Multi-Scale Feature Enhancement Method for Underwater Object Detection

With deep-learning-based object detection methods reaching industrial-level performance, underwater object detection has emerged as a significant application. However, it is often challenged by dense small instances and image blurring due to the water medium. In this paper, a Multi-Scale Feature Enhancement(MSFE) method is presented to address the challenges triggered by water bodies. In brief, MSFE attempts to achieve dual multi-scale information integration through the internal structural design of the basic C2F module in the Backbone network and the external global design of the feature pyramid network (FPN). For the internal multi-scale implementation, a LABNK module is constructed to address the vanishing or weakening phenomenon of fine-grained features during feature extraction.
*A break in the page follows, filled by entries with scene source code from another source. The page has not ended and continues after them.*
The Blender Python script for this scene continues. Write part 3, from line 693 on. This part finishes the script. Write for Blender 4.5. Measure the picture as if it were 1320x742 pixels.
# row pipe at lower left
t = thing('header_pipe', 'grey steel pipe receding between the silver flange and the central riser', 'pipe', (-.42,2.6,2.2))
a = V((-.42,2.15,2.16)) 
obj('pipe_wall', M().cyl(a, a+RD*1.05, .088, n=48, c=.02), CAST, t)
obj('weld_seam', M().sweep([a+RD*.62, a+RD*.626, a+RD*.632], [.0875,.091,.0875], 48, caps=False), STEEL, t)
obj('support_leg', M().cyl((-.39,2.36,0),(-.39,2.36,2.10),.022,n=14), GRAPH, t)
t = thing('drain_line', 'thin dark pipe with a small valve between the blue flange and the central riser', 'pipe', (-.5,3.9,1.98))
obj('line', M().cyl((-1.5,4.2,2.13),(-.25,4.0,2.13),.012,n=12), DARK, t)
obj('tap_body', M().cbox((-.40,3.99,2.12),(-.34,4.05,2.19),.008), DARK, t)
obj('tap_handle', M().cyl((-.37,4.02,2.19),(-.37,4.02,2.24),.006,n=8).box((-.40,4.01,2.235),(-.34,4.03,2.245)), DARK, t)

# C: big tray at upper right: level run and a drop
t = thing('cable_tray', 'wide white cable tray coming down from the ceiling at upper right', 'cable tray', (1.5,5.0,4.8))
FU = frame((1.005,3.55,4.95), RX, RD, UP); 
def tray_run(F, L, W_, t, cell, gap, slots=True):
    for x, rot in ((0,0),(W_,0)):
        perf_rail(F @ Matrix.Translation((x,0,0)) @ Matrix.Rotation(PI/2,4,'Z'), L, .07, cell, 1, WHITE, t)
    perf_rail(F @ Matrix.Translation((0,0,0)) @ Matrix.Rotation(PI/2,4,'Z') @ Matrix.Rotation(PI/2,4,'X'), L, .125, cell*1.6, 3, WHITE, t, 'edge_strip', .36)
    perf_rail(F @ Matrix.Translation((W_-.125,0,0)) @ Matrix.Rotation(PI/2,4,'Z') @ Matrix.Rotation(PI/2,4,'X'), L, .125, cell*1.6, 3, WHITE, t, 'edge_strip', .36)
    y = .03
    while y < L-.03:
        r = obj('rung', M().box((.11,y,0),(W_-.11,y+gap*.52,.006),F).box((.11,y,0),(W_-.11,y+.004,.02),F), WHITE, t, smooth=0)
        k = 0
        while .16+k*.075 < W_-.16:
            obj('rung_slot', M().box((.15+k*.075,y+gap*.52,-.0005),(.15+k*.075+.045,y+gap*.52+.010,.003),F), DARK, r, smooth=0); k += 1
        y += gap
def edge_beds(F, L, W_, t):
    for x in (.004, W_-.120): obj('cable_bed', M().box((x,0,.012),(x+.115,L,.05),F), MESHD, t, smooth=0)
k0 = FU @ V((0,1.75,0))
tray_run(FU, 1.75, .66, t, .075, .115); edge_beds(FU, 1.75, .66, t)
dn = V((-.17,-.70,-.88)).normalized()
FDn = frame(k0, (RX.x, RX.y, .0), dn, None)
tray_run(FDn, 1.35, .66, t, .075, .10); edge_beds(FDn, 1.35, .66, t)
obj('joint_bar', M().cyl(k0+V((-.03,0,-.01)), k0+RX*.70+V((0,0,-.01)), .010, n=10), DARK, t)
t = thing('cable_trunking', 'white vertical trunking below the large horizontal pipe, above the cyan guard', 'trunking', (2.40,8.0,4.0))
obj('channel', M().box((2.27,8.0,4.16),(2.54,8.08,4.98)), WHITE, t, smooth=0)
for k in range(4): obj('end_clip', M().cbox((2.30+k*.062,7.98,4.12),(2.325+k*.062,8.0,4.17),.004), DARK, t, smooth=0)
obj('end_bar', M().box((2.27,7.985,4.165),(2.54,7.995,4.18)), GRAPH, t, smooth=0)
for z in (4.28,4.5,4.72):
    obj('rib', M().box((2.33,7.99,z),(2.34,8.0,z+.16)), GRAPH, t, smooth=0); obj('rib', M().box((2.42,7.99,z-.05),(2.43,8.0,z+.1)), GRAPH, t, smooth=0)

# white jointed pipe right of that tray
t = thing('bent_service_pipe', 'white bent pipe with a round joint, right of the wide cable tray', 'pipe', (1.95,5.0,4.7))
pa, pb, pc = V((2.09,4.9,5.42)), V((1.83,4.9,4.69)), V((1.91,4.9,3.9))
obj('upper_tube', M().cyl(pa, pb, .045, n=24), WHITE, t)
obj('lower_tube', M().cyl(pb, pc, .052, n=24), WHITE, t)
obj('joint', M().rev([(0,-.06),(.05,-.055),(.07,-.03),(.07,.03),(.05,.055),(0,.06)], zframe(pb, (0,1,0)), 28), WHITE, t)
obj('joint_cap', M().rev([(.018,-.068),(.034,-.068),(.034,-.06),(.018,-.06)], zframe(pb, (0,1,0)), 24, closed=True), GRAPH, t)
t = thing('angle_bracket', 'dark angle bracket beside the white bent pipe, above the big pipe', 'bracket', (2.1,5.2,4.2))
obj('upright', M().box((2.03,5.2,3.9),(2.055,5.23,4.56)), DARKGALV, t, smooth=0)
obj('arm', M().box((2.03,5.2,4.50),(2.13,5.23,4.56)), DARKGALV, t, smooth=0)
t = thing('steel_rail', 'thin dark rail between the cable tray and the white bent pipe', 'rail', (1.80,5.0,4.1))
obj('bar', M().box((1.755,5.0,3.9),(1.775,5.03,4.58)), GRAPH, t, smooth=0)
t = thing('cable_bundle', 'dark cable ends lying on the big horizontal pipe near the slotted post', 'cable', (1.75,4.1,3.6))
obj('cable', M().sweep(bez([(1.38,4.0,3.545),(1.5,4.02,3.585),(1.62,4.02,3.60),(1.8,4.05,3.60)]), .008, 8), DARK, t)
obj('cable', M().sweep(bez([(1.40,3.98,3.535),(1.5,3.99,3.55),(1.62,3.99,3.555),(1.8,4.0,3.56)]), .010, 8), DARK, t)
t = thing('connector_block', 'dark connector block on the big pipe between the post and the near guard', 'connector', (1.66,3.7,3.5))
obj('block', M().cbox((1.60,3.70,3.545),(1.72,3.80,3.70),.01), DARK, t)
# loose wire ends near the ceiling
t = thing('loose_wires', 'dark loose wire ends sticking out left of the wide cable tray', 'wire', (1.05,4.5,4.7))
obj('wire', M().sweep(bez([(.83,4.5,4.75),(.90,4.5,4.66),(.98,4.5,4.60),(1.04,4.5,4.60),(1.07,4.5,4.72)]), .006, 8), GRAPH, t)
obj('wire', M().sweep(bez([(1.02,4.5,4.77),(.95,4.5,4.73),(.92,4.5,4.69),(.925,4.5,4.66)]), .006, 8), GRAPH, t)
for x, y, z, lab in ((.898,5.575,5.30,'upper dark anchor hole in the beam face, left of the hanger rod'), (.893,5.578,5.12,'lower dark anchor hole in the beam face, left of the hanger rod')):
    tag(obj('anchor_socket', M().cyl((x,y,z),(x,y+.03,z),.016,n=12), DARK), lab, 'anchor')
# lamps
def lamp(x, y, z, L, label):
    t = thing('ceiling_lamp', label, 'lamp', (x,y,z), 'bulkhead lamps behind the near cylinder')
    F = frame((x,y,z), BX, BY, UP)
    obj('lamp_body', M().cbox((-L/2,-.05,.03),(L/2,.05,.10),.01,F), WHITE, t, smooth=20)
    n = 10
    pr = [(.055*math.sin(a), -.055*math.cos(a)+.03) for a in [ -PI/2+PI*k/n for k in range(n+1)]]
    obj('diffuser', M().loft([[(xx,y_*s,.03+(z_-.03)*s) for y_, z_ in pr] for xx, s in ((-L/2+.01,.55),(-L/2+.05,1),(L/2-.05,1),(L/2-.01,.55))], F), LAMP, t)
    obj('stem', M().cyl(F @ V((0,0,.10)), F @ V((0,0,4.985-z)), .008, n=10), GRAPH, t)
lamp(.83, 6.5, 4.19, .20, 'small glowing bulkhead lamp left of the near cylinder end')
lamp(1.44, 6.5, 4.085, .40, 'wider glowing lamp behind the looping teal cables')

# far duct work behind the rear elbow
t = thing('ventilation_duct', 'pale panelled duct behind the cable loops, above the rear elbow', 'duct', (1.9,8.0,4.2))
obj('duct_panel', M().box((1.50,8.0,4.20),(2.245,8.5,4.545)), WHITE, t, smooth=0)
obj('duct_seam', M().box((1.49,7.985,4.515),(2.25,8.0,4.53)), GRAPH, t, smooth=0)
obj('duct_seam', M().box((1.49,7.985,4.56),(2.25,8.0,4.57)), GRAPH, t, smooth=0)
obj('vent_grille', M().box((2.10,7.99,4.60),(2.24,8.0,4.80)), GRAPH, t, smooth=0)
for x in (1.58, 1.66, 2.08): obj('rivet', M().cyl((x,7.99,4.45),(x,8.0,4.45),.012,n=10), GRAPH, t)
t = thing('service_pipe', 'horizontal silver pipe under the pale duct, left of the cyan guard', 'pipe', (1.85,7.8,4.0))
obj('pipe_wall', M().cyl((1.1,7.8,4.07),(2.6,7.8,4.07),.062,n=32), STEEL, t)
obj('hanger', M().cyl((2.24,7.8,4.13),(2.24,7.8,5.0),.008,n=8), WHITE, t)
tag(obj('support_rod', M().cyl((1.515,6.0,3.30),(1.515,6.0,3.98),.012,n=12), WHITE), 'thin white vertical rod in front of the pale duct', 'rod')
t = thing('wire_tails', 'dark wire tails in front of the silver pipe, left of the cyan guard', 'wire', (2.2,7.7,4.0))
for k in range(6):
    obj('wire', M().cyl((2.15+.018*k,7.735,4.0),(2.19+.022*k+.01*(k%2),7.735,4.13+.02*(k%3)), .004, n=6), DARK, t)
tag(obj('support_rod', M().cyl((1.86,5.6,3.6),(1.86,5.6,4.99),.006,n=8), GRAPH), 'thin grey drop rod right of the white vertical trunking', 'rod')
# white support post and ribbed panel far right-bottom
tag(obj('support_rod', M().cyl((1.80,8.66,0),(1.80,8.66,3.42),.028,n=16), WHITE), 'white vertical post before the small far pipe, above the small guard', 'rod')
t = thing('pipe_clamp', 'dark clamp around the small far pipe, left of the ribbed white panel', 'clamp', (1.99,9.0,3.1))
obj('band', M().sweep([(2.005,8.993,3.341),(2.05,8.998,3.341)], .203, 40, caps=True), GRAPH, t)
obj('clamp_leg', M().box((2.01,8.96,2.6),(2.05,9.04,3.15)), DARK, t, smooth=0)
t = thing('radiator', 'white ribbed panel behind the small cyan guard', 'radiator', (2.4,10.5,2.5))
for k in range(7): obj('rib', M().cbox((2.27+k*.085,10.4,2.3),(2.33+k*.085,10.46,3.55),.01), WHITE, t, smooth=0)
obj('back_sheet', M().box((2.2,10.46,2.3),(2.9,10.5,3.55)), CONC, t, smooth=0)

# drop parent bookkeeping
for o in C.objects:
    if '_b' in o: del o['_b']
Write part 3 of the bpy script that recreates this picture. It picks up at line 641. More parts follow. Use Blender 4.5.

Specifically, it adopts a symmetrical structure to collaboratively capture two types of local receptive field information. Furthermore, to enhance the information integration ability between inter-layer features in FPN, a shallow feature branch is injected to supplement detailed features for the subsequent integration of multi-scale features. This operation is mainly supported by the fact that large-sized features from the shallow layer usually carry rich, fine-grained information. Taking the typical YOLOv8n as the benchmark model, extensive experimental comparisons on public underwater datasets (DUO and RUOD) demonstrated the effectiveness of the presented MSFE method. For example, taking the rigorous mAP (50:95) as an evaluation metric, it can achieve an accuracy improvement of about 2.8%.